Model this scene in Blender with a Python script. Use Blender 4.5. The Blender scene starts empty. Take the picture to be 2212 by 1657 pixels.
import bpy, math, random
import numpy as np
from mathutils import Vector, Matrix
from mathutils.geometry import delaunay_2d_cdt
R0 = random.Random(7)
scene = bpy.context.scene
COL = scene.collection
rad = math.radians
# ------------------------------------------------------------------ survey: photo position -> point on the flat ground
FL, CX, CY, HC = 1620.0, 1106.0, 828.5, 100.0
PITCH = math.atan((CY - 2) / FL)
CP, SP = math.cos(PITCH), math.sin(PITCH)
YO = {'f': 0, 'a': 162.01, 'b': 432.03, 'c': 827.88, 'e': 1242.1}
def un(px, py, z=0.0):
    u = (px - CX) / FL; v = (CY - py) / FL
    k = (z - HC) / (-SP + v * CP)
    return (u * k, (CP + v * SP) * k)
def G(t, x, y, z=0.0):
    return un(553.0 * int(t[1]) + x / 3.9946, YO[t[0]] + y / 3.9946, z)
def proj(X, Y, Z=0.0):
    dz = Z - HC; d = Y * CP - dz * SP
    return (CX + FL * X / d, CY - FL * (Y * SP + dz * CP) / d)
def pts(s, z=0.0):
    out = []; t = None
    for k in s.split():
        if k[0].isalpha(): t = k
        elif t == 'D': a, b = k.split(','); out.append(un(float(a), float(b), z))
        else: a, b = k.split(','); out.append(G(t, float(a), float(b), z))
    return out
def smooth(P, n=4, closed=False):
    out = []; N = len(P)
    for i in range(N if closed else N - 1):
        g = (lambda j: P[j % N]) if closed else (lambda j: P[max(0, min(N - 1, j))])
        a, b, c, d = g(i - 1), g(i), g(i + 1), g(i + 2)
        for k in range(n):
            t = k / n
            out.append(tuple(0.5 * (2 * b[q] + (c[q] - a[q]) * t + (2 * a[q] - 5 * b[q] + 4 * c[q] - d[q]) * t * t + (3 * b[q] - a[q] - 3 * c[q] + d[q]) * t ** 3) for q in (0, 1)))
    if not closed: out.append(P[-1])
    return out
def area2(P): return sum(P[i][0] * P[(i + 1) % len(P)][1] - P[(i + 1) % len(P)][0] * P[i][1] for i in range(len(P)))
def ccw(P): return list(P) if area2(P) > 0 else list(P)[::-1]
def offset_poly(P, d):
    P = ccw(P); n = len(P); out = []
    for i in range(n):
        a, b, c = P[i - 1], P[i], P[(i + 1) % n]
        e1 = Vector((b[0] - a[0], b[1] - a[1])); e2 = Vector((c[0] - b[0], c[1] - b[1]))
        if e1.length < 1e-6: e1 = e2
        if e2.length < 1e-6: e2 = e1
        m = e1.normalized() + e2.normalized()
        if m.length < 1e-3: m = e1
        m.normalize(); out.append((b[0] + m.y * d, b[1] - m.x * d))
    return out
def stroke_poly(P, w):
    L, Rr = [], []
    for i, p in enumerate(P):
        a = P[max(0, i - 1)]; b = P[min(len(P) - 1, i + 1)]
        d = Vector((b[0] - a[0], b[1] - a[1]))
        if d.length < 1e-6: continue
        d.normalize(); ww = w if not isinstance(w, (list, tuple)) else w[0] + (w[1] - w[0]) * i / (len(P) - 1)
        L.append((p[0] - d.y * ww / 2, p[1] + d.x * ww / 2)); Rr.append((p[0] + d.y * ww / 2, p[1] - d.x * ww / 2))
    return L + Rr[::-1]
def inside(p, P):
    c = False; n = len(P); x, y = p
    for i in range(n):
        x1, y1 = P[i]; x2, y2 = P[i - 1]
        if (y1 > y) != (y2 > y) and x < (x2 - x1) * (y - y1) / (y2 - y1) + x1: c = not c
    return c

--

• **WHAT TO PRODUCE**:
Find the lines above that contain the word "scene" and collect them.

• **CORRECT OUTPUT**:
Model this scene in Blender with a Python script. Use Blender 4.5. The Blender scene starts empty. Take the picture to be 2212 by 1657 pixels.
scene = bpy.context.scene
COL = scene.collection